GIVEN EXERCISE => The data below should be restated word for word, with every picture omitted.

SOURCE MATERIAL =>

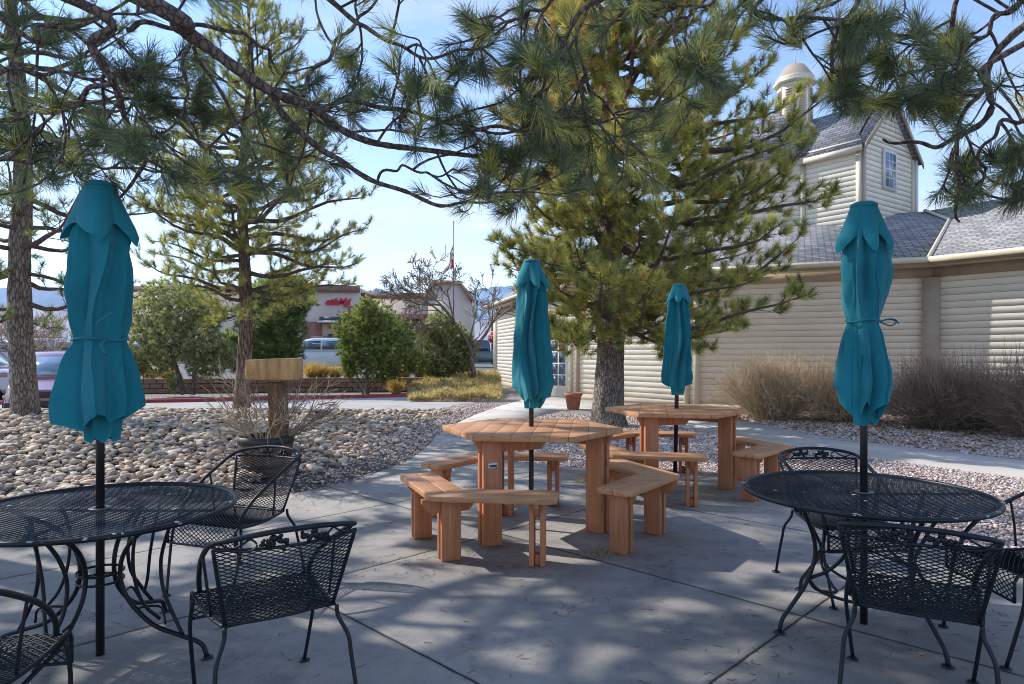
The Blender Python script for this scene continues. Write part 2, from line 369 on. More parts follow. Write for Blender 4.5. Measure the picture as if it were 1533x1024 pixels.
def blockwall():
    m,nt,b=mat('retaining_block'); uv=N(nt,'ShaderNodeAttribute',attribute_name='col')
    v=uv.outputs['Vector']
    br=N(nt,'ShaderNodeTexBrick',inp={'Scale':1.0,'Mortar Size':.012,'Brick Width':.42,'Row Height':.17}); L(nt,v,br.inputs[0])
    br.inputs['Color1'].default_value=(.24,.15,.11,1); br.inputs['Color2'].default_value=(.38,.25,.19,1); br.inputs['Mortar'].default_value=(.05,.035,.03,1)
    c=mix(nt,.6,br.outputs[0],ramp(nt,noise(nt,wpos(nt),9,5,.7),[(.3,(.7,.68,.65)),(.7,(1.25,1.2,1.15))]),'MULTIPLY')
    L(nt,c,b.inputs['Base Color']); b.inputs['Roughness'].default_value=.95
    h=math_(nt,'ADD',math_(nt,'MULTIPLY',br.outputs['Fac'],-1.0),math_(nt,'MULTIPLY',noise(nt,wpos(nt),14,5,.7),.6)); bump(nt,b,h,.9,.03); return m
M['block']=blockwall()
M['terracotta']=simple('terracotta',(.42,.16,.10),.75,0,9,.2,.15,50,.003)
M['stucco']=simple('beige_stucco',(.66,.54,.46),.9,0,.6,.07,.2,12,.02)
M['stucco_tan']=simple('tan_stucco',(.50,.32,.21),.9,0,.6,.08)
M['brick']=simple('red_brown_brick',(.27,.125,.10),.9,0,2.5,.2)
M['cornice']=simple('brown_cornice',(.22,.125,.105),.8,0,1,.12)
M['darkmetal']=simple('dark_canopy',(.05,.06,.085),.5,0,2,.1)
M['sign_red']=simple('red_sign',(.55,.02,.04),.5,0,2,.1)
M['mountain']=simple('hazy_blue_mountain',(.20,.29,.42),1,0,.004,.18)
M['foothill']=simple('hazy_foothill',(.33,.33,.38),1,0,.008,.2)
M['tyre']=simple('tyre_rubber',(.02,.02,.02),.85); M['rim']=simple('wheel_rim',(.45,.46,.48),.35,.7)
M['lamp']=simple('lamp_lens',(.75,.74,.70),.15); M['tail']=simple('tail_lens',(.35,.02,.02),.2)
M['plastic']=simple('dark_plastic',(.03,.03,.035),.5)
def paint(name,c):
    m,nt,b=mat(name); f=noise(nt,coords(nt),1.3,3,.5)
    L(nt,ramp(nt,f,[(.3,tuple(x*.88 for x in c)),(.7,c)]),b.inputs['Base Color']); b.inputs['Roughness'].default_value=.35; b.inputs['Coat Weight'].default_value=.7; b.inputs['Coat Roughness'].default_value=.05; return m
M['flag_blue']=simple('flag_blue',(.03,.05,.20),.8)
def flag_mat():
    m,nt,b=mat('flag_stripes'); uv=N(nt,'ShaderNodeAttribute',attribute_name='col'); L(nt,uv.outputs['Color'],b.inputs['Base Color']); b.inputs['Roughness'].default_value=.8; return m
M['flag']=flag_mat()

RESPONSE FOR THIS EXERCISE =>
The Blender Python script for this scene continues. Write part 2, from line 369 on. More parts follow. Write for Blender 4.5. Measure the picture as if it were 1533x1024 pixels.
def blockwall():
    m,nt,b=mat('retaining_block'); uv=N(nt,'ShaderNodeAttribute',attribute_name='col')
    v=uv.outputs['Vector']
    br=N(nt,'ShaderNodeTexBrick',inp={'Scale':1.0,'Mortar Size':.012,'Brick Width':.42,'Row Height':.17}); L(nt,v,br.inputs[0])
    br.inputs['Color1'].default_value=(.24,.15,.11,1); br.inputs['Color2'].default_value=(.38,.25,.19,1); br.inputs['Mortar'].default_value=(.05,.035,.03,1)
    c=mix(nt,.6,br.outputs[0],ramp(nt,noise(nt,wpos(nt),9,5,.7),[(.3,(.7,.68,.65)),(.7,(1.25,1.2,1.15))]),'MULTIPLY')
    L(nt,c,b.inputs['Base Color']); b.inputs['Roughness'].default_value=.95
    h=math_(nt,'ADD',math_(nt,'MULTIPLY',br.outputs['Fac'],-1.0),math_(nt,'MULTIPLY',noise(nt,wpos(nt),14,5,.7),.6)); bump(nt,b,h,.9,.03); return m
M['block']=blockwall()
M['terracotta']=simple('terracotta',(.42,.16,.10),.75,0,9,.2,.15,50,.003)
M['stucco']=simple('beige_stucco',(.66,.54,.46),.9,0,.6,.07,.2,12,.02)
M['stucco_tan']=simple('tan_stucco',(.50,.32,.21),.9,0,.6,.08)
M['brick']=simple('red_brown_brick',(.27,.125,.10),.9,0,2.5,.2)
M['cornice']=simple('brown_cornice',(.22,.125,.105),.8,0,1,.12)
M['darkmetal']=simple('dark_canopy',(.05,.06,.085),.5,0,2,.1)
M['sign_red']=simple('red_sign',(.55,.02,.04),.5,0,2,.1)
M['mountain']=simple('hazy_blue_mountain',(.20,.29,.42),1,0,.004,.18)
M['foothill']=simple('hazy_foothill',(.33,.33,.38),1,0,.008,.2)
M['tyre']=simple('tyre_rubber',(.02,.02,.02),.85); M['rim']=simple('wheel_rim',(.45,.46,.48),.35,.7)
M['lamp']=simple('lamp_lens',(.75,.74,.70),.15); M['tail']=simple('tail_lens',(.35,.02,.02),.2)
M['plastic']=simple('dark_plastic',(.03,.03,.035),.5)
def paint(name,c):
    m,nt,b=mat(name); f=noise(nt,coords(nt),1.3,3,.5)
    L(nt,ramp(nt,f,[(.3,tuple(x*.88 for x in c)),(.7,c)]),b.inputs['Base Color']); b.inputs['Roughness'].default_value=.35; b.inputs['Coat Weight'].default_value=.7; b.inputs['Coat Roughness'].default_value=.05; return m
M['flag_blue']=simple('flag_blue',(.03,.05,.20),.8)
def flag_mat():
    m,nt,b=mat('flag_stripes'); uv=N(nt,'ShaderNodeAttribute',attribute_name='col'); L(nt,uv.outputs['Color'],b.inputs['Base Color']); b.inputs['Roughness'].default_value=.8; return m
M['flag']=flag_mat()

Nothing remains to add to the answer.